M'étant intéressé un temps à la fabrication d'ampli audio, j'ai pu me rendre compte que le sujet était bien plus complexe que les nombreux schémas disponibles en ligne pouvaient laisser croire. Bien des schémas décrivent des circuits possiblement fonctionnels mais de nombreux pièges sont présents sur la route qui mène à un ampli DIY fiable et irréprochable du point de vue audio.

Combien de transistors n'ai-je pas vu partir en fumée en poussant un peu un prototype d'ampli DIY réalisé sur base des schémas de principes simples trouvés ici et là... Lorsqu'on cherche à obtenir un peu de puissance, certaines questions négligeables deviennent tout à fait prégnantes, particulièrement les questions de stabilité thermique.

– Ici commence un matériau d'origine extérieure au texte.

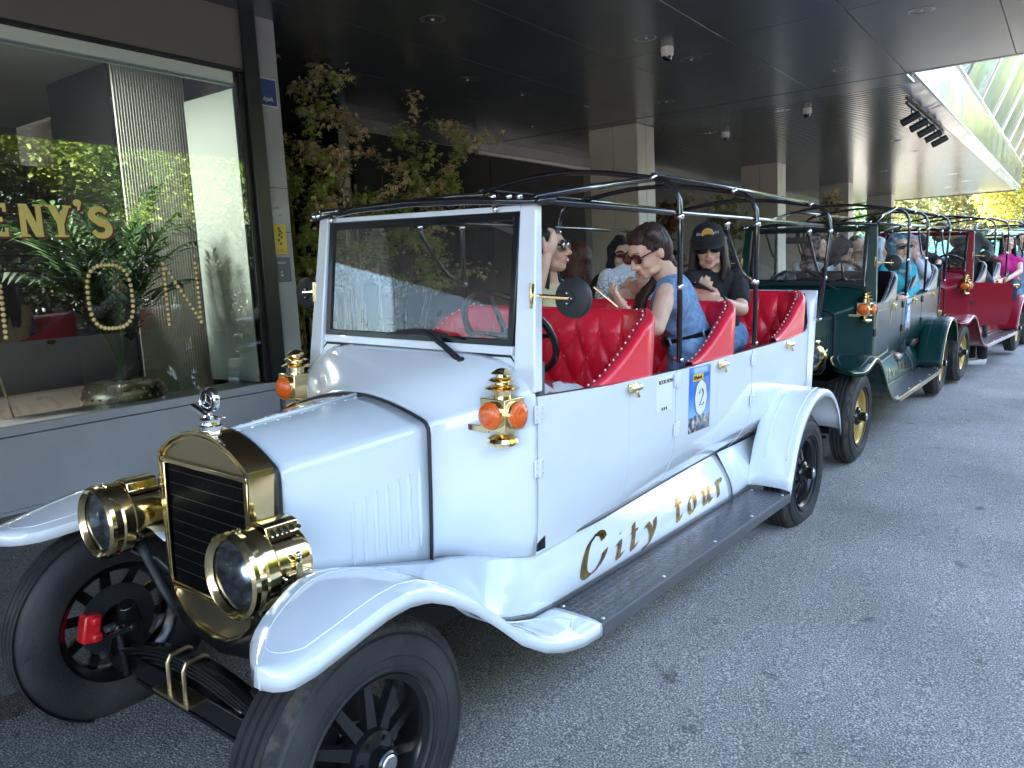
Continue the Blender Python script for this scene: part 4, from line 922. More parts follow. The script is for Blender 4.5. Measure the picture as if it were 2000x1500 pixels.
            mb.box(c + V(-s * .004, .03, 0), (.006, .075, .040)); mb.tube([c + V(s * .006, -.012, 0), c + V(s * .006, .072, 0)], .0125, 10); mb.tube([c + V(s * .006, -.02, 0), c + V(s * .006, .08, 0)], .008, 10); mb.tube([c + V(s * .010, .03, -.005), c + V(s * .016, .036, -.038)], [.005, .0085], 8); mb.build('door_latch', MT['brass'], dr_, bev=.001)
    # tail
    mb = MB(); rows = []
    for i in range(13):
        t = i / 12; x = -.585 + 1.17 * t; rows.append([V(x, 4.03 + .05 * (1 - (2 * t - 1) ** 4) - .10 * (1.40 - z) * .6, z) for z in frange(.72, 1.42, 10)])
    mb.grid(rows); mb.build('tail_panel', paint, car, ang=60, sol=.01)
    # ---- seats, wheel
    seat(1.90, 1.40, pal, car, det); seat(2.80, 1.40, pal, car, det); seat(3.93, 1.42, pal, car, det)
    n_ = V(0, .80, .60).normalized(); cc = V(.26, 1.19, 1.335); a_ = V(1, 0, 0); b2_ = n_.cross(a_)
    mb = MB(); mb.tube([cc + a_ * .205 * math.cos(t) + b2_ * .205 * math.sin(t) for t in frange(0, 2 * PI, 49)[:-1]], .0145, 10, True); sw = mb.build('steering_wheel', MT['black'], car, ang=180)
    mb = MB()
    for an in (0, 180, -90): mb.tube([cc - n_ * .02, cc + a_ * .2 * math.cos(R_(an)) + b2_ * .2 * math.sin(R_(an))], [.014, .008], 8)
    mb.sph(cc - n_ * .02, .035, 12); mb.tube([cc - n_ * .02, cc - n_ * .30], .016, 8); mb.build('wheel_spokes', MT['black'], sw)
    # ---- hood frame
    tr = .0125
    yb = [1.93, 2.83, 4.02]
    for k, y in enumerate(yb):
        y1 = y + (.10 if k == 2 else 0); y0 = y - (.06 if k == 2 else -.02); x = .622
        half = [V(x, y0, 1.165 if k < 2 else 1.23), V(x, y1 - .0, 1.80), V(x - .006, y1, 1.87), V(x - .032, y1, 1.925), V(x - .075, y1, 1.955), V(x - .13, y1, 1.97)]
        up = [V(x - .13 - (x - .13) * u, y1, 1.97 + .058 * math.sin(u * PI / 2)) for u in frange(0, 1, 8)[1:]]
        pth = half + up; pth = pth + [V(-p.x, p.y, p.z) for p in pth[::-1][1:]]
        mb = MB(); mb.tube(pth, tr, 10); bo = mb.build('hood_bow', MT['tube'], car, ang=180)
        bq = MB(); bq.sph((0, 0, 0), .0175, 10); bqm = bq.mesh('bow_bolt', MT['chrome'], 180)
        for s in (1, -1):
            for q in ((s * x, y1, 1.80), (s * (x - .13), y1, 1.975), (s * x, y0 + (y1 - y0) * .52, 1.50)):
                put('bow_bolt', bqm, bo, q)
            mb = MB(); mb.tube([(s * (x - .03), y0, 1.18 if k < 2 else 1.24), (s * (x + .018), y0, 1.18 if k < 2 else 1.24)], .008, 8); mb.build('bow_foot', MT['chrome'], bo, ang=180)
    for s in (1, -1):
        mb = MB(); mb.tube([(s * .585, .93, 1.812), (s * .605, 1.93, 1.818), (s * .605, 2.83, 1.828), (s * .605, 4.11, 1.83)], tr * .95, 10); mb.build('side_rail', MT['tube'], car, ang=180)
        mb = MB(); mb.tube([(s * .56, .95, 1.825), (s * .50, 1.40, 1.895), (s * .485, 1.93, 1.968)], tr, 10); mb.tube([(s * .485, 1.93, 1.985), (s * .485, 2.83, 1.99), (s * .485, 4.12, 1.985)], tr * .85, 10); mb.build('top_rail', MT['tube'], car, ang=180)
        for y in yb:
            if y < 2 and s > 0: continue
            ya = y - .34 + (.08 if y > 3.9 else 0); ye = y + (.03 if y > 3.9 else 0)
            mb = MB(); mb.tube([(s * .60, ya, 1.80), (s * .60, ya + .015, 1.74), (s * .60, ya + .16, 1.585), (s * .60, ya + .21, 1.55), (s * .61, ye, 1.505)], .0095, 8); br = mb.build('hood_brace', MT['tube'], car, ang=180)
            mb = MB(); mb.sph((s * .60, ya, 1.79), .016, 8); mb.build('brace_bolt', MT['chrome'], br, ang=180); mb = MB(); mb.sph((s * .612, ye, 1.505), .018, 8); mb.build('brace_bolt', MT['chrome'], br, ang=180)
    mb = MB(); pts = [(-.625, .955, 1.797), (-.56, .94, 1.805), (-.3, .925, 1.828), (0, .92, 1.836), (.3, .925, 1.828), (.56, .94, 1.812), (.625, .985, 1.818)]
    mb.tube(pts, [.008, .017, .024, .025, .024, .02, .013], 12, flat=.62); hb_ = mb.build('header_bar', MT['tube'], car, ang=180)
    for x, z in ((-.57, 1.812), (-.545, 1.813), (-.42, 1.826), (.40, 1.836), (.47, 1.832), (.515, 1.830), (-.46, 1.792), (.41, 1.792)): mb = MB(); mb.sph((x, .925, z), .0115, 10); mb.build('header_bolt', MT['chrome'], hb_, ang=180)
    # ---- inside mirror
    if key != 'white':
        mb = MB(); mb.tube([(-.1, .99, 1.77), (-.1, 1.0, 1.72)], .02, 8); mb.box((-.1, 1.01, 1.69), (.22, .03, .055)); mb.build('inside_mirror', MT['blackm'], car, bev=.01)
    # ---- banner between the doors
    if banner:
        by0, by1 = 2.098, 2.332
        mb = MB(); mb.grid([[body_pt(1, y, z, .004) for z in frange(1.122, .812, 8)] for y in frange(by0, by1, 5)]); bn = mb.build('number_banner', bannerm, car, sol=.0015)
        yc, zc = 2.222, .970
        mb = MB(); mb.poly([(.6062, yc + .066 * math.cos(t) * (1 + .03 * math.cos(8 * t)), zc + .083 * math.sin(t) * (1 + .03 * math.cos(8 * t))) for t in frange(0, 2 * PI, 41)[:-1]], (.0012, 0, 0)); mb.build('number_oval', MT['paper'], bn, ang=0)
        mb = MB(); mb.tube([(.6078, yc + .069 * math.cos(t) * (1 + .03 * math.cos(8 * t)), zc + .086 * math.sin(t) * (1 + .03 * math.cos(8 * t))) for t in frange(0, 2 * PI, 41)[:-1]], .0016, 5, True); mb.build('oval_border', mat('oval_brown', (.35, .22, .12), .5), bn)
        TT = Matrix.Rotation(PI / 2, 4, 'Z') @ Matrix.Rotation(PI / 2, 4, 'X')
        # figure two drawn with a nib so that it has serifed weight
        q2 = MB(); st = [[(.10, .74), (.22, .94), (.48, .98), (.66, .80), (.62, .58), (.36, .30), (.12, .06)], [(.12, .06), (.40, .07), (.68, .05), (.74, .20)]]
        for q in nib(st, .15, R_(12)): q2.add([V(.6085, yc - .030 + a * .078, zc - .040 + b * .082) for a, b in q], [(0, 1, 2, 3)])
        q2.build('number_two', MT['ink'], bn, ang=0, fix=False)
        mb = MB(); mb.b2((.6055, by0 + .035, 1.055), (.607, by0 + .145, 1.088)); mb.build('yellow_badge', mat('badge_yellow', (.85, .52, .02), .5), bn, ang=0)
        text('Maybank', .026, MT['ink'], bn, Matrix.Translation((.6078, by0 + .054, 1.063)) @ TT @ Matrix.Diagonal((.82, 1, 1, 1)))
        mb = MB(); mb.tube([(.6082, by0 + .045 + .005 * math.cos(t), 1.071 + .008 * math.sin(t)) for t in frange(0, 2 * PI, 13)[:-1]], .0012, 5, True); mb.build('badge_mark', MT['ink'], bn)
        text('ETOA', .026, mat('teal_print', (.03, .25, .35), .5), bn, Matrix.Translation((.6055, by1 - .075, 1.067)) @ TT @ Matrix.Diagonal((.8, 1, 1, 1)))
        if key == 'white':
            mb = MB(); mb.b2((.6005, 1.775, .958), (.6042, 1.925, 1.112)); mb.build('booking_plate', MT['paper'], car, bev=.001)
            text('BOOK NOW', .025, MT['ink'], car, Matrix.Translation((.6048, 1.793, 1.083)) @ TT @ Matrix.Diagonal((.92, 1, 1, 1)))
            mb = MB()
            for k in range(3): mb.b2((.6042, 1.822 + k * .02, .966), (.6050, 1.833 + k * .02, .979))
            mb.build('plate_marks', MT['ink'], car, ang=0)
    return car
def rows_cap(rows, j, c): return [r[j] for r in rows]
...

Et partant d'une idée assez simple, une envie de montage courant, bon marché et relativement facile, j'en suis arrivé à remettre profondément en cause ce que je croyais comprendre du transistor et admettre que ces montages partagés vite-fait sur internet ne sont simplement pas exploitable IRL.

Certains de ces montages ont conduit à des amplis puissants et excellents, mais n'ont simplement pas duré, et ont fini par s'auto-détruire. Pourquoi ? Les causes sont multiples :

J'ai fini par me convaincre de la nécessité absolue de prendre en compte ces réalités. Il n'y a malheureusement pas grand chose à espérer des montages simples : il ne résolvent pas ces problèmes et dans mon expérience, ne tiennent pas le coup.

Pendant un temps, j'ai tout de même eu un certain succès avec ce type de circuit, encore assez simple, et moyennement puissant :

J'ai cru la partie gagnée lorsque j'ai ajouté la cellule de Boucherot et les résistances de puissance sur les émetteurs de l'étage de sortie. Je comprenais bien son fonctionnement ce qui est une condition importante de ma démarche. Mais il a fini par mourir lui-aussi au cours d'une fête. par ailleurs, du fait de la présence centrale d'un ampli-op, il aurait été difficile de le faire plus puissant.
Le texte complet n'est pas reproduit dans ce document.